● **Records supplied**
>>>

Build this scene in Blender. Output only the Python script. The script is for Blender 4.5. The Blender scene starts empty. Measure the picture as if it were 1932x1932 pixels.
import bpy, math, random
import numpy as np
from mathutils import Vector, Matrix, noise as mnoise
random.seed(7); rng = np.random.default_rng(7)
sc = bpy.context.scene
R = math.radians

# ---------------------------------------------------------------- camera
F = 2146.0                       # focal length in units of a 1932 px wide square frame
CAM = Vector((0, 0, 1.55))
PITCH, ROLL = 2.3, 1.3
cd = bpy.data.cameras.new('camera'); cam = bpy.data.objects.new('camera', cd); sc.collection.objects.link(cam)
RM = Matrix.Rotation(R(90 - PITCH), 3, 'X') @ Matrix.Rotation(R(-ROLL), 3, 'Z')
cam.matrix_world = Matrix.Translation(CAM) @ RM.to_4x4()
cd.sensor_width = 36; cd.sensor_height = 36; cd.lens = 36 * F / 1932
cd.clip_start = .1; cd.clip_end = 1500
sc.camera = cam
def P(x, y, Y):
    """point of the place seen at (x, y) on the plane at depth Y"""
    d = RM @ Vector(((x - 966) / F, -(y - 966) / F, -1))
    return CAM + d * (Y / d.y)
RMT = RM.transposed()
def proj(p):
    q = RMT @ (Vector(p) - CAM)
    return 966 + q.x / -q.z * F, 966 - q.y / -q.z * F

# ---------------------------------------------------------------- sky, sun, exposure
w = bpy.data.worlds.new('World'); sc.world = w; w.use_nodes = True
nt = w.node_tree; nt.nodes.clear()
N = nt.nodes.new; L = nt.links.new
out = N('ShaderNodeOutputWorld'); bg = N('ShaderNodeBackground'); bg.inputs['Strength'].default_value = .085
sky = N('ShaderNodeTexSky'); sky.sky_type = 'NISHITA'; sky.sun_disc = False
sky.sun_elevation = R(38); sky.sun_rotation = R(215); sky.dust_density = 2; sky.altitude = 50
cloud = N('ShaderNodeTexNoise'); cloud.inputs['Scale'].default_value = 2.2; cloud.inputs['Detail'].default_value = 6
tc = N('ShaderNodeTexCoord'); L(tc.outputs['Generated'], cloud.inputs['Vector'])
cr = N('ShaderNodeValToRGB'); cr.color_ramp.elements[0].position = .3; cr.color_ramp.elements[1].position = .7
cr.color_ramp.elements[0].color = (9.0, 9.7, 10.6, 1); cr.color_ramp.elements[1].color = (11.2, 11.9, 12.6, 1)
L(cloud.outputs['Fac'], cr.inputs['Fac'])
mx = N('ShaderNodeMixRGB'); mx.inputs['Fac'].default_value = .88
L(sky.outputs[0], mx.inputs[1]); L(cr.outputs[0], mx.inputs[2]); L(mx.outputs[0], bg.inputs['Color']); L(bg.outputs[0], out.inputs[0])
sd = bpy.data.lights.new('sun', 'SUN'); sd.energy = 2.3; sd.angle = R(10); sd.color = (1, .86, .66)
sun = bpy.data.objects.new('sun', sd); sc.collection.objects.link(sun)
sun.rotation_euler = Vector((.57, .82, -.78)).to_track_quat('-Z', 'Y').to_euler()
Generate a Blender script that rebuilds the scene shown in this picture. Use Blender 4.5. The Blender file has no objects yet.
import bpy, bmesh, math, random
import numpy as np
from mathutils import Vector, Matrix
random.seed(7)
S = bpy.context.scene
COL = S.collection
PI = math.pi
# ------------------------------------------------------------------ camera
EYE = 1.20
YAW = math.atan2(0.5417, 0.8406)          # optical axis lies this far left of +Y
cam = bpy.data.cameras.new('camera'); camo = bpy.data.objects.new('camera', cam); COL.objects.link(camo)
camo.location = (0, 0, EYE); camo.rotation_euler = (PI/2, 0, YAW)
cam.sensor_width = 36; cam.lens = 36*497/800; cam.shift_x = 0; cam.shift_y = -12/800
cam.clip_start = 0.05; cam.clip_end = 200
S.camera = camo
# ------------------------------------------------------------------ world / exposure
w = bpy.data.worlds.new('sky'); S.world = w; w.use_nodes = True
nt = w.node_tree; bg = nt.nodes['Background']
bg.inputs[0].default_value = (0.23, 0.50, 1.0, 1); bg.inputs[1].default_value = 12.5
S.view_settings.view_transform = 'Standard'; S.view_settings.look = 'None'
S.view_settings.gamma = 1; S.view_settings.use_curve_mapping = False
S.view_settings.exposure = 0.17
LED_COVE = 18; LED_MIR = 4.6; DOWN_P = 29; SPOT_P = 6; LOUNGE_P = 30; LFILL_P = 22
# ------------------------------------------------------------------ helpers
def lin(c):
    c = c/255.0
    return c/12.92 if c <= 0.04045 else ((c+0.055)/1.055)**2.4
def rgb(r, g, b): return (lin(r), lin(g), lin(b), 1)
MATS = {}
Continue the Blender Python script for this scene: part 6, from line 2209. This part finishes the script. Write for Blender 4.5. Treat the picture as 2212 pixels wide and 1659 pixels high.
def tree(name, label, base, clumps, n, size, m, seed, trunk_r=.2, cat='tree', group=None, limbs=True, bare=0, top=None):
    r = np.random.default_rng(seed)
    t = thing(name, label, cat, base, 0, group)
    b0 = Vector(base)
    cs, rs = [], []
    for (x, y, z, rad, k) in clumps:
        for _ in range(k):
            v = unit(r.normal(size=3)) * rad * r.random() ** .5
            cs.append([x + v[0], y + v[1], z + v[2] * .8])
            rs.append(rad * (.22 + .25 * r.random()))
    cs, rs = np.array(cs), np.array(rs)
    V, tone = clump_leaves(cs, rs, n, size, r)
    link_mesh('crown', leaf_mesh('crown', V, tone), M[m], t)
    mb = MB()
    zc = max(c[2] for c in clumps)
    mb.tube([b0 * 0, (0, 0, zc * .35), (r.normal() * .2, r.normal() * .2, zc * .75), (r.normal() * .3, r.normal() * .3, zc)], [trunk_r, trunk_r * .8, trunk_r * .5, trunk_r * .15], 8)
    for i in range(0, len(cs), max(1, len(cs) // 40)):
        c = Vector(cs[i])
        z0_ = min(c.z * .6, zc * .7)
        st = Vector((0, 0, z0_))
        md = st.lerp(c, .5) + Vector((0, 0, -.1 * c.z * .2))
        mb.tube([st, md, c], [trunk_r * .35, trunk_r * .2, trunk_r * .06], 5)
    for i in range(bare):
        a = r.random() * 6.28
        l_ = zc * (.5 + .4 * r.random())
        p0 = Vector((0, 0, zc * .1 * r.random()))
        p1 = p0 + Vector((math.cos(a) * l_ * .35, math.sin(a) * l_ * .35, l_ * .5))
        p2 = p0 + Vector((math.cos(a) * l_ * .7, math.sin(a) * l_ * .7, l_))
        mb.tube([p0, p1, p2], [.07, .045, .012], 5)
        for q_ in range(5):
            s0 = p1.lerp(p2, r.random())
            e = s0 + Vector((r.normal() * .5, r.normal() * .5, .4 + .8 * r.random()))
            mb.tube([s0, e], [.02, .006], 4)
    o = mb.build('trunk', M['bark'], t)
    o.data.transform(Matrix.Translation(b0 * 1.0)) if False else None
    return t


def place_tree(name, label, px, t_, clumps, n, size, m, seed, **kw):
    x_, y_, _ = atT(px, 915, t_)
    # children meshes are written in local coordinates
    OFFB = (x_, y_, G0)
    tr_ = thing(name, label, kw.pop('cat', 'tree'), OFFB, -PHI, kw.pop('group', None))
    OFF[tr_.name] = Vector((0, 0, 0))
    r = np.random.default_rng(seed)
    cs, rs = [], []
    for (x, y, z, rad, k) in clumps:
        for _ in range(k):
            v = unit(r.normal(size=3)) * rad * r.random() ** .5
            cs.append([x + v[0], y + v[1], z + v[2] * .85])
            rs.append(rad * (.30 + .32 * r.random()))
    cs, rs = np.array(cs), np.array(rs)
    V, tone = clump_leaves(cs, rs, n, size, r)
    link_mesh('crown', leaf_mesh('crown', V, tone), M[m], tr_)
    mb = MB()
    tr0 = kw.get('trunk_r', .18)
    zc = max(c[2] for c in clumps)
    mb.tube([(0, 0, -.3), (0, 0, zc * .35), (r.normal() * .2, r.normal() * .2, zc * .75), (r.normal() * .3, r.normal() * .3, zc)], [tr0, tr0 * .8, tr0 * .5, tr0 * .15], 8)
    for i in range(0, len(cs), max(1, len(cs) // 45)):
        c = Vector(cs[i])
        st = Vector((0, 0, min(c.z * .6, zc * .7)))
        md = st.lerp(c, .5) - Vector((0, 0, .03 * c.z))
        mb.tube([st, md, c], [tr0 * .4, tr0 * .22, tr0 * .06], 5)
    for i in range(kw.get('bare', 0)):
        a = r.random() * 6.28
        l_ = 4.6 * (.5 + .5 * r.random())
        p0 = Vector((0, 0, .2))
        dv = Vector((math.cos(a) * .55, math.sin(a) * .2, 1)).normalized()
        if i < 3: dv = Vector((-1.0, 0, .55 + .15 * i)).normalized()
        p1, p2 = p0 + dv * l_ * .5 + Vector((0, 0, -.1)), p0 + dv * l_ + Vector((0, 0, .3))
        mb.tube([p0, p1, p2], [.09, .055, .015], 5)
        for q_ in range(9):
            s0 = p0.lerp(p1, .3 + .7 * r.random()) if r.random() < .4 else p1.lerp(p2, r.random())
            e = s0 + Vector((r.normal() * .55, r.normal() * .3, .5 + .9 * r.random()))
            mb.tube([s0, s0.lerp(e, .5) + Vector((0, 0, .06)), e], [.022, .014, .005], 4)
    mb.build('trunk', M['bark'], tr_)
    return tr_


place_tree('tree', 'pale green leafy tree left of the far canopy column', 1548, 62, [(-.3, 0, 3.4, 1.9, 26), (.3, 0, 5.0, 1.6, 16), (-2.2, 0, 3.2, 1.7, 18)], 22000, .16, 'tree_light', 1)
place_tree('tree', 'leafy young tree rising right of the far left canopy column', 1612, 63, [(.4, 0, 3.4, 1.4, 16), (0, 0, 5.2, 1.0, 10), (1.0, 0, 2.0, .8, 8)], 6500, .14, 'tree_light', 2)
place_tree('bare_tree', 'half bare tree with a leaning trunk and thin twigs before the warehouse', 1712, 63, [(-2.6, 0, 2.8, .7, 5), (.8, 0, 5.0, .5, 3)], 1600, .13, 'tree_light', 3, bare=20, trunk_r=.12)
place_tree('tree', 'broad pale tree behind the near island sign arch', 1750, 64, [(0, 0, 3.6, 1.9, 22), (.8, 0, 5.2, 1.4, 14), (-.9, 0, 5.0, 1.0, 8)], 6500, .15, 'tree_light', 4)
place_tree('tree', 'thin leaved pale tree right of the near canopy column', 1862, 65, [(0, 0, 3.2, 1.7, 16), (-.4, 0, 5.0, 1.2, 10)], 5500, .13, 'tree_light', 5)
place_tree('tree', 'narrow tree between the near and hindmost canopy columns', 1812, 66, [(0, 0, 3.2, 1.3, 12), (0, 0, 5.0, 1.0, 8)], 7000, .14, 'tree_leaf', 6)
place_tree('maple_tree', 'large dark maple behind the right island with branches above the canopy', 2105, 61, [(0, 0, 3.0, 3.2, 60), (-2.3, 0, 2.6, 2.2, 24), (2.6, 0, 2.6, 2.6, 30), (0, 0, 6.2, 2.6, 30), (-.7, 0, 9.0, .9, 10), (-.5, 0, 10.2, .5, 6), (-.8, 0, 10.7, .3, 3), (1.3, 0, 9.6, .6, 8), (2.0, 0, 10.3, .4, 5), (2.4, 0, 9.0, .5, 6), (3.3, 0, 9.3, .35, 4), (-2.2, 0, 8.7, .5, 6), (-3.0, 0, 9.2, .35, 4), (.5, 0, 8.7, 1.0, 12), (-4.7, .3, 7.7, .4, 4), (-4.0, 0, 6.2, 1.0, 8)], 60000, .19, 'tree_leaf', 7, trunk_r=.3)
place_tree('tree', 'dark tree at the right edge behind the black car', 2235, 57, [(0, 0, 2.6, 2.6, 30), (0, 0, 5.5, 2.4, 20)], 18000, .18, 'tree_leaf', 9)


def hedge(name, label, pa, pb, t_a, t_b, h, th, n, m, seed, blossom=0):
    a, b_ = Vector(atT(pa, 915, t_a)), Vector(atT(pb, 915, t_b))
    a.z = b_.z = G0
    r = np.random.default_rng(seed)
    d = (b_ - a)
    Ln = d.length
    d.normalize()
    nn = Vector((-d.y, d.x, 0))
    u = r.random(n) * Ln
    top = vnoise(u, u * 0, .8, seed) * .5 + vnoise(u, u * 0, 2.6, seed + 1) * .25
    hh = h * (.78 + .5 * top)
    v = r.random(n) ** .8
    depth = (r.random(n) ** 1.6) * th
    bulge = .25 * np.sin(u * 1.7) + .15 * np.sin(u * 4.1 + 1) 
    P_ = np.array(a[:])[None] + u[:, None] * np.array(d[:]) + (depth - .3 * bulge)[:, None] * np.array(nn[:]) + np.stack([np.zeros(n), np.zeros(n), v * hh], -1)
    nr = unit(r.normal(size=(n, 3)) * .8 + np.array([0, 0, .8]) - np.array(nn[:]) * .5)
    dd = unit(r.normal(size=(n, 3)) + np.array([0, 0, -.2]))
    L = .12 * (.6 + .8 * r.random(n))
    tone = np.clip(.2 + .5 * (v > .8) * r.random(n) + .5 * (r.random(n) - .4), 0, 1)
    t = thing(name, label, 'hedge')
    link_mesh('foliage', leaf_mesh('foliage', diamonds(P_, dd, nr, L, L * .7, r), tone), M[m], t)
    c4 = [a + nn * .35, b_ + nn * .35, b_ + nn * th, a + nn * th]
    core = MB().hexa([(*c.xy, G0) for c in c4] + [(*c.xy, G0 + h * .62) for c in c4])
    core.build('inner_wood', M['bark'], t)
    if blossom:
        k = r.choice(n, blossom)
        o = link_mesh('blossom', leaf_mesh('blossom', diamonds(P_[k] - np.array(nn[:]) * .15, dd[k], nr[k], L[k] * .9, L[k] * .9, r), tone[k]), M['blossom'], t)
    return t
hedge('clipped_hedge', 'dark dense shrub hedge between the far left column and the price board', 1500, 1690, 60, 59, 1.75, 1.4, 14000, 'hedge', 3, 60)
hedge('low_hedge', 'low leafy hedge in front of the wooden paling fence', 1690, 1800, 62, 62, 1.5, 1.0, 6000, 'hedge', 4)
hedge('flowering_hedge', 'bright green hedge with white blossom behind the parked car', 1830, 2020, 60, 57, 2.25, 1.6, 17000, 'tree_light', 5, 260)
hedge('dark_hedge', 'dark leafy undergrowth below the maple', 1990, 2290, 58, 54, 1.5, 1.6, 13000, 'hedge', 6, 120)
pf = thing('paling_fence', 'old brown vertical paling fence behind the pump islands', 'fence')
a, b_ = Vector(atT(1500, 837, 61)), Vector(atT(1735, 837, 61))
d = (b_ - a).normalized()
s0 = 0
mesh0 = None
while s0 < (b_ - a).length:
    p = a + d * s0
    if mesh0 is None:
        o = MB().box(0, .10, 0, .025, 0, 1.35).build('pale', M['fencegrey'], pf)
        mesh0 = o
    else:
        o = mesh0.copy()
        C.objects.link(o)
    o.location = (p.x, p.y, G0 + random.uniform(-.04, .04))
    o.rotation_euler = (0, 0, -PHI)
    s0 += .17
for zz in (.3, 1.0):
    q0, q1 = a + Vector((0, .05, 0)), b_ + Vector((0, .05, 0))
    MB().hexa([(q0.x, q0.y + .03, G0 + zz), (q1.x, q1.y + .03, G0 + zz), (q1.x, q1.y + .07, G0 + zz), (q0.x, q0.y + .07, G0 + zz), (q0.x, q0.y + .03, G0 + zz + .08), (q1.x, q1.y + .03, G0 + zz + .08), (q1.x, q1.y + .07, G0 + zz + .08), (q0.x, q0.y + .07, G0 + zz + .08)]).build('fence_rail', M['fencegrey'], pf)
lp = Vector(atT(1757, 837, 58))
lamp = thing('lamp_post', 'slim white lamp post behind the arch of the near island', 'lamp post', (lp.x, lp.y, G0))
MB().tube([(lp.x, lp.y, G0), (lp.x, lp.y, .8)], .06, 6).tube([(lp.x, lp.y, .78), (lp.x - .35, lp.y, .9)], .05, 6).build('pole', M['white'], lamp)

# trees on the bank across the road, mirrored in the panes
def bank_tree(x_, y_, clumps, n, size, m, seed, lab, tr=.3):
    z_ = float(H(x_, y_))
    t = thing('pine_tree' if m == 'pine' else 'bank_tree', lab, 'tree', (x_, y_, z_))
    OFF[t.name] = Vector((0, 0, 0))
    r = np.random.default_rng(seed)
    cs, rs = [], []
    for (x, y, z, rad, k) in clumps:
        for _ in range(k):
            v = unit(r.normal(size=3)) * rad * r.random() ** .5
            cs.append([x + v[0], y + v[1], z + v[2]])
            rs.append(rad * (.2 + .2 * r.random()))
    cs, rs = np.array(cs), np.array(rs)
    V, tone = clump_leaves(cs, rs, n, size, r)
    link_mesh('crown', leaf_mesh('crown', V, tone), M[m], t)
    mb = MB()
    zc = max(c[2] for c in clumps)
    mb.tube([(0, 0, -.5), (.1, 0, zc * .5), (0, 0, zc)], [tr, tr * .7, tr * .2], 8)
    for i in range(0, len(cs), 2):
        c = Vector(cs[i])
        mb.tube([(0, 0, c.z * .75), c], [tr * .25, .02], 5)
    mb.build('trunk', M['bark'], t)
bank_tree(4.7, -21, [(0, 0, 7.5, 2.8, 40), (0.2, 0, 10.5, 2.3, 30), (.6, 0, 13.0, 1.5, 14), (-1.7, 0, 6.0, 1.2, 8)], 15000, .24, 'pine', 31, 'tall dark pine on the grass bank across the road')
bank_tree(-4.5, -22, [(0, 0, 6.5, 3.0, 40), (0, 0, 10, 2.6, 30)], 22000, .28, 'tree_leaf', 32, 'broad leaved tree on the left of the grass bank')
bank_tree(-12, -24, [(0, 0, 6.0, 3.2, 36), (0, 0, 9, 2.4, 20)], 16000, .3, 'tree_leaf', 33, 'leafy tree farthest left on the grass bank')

<<<

● **Goal**
Only the lines from the one containing "hedge('clipped_hedge', 'dark dense" through the one containing "hedge('flowering_hedge', 'bright green" are to be extracted, exactly as they appear, with both ends included.

● **In response**
hedge('clipped_hedge', 'dark dense shrub hedge between the far left column and the price board', 1500, 1690, 60, 59, 1.75, 1.4, 14000, 'hedge', 3, 60)
hedge('low_hedge', 'low leafy hedge in front of the wooden paling fence', 1690, 1800, 62, 62, 1.5, 1.0, 6000, 'hedge', 4)
hedge('flowering_hedge', 'bright green hedge with white blossom behind the parked car', 1830, 2020, 60, 57, 2.25, 1.6, 17000, 'tree_light', 5, 260)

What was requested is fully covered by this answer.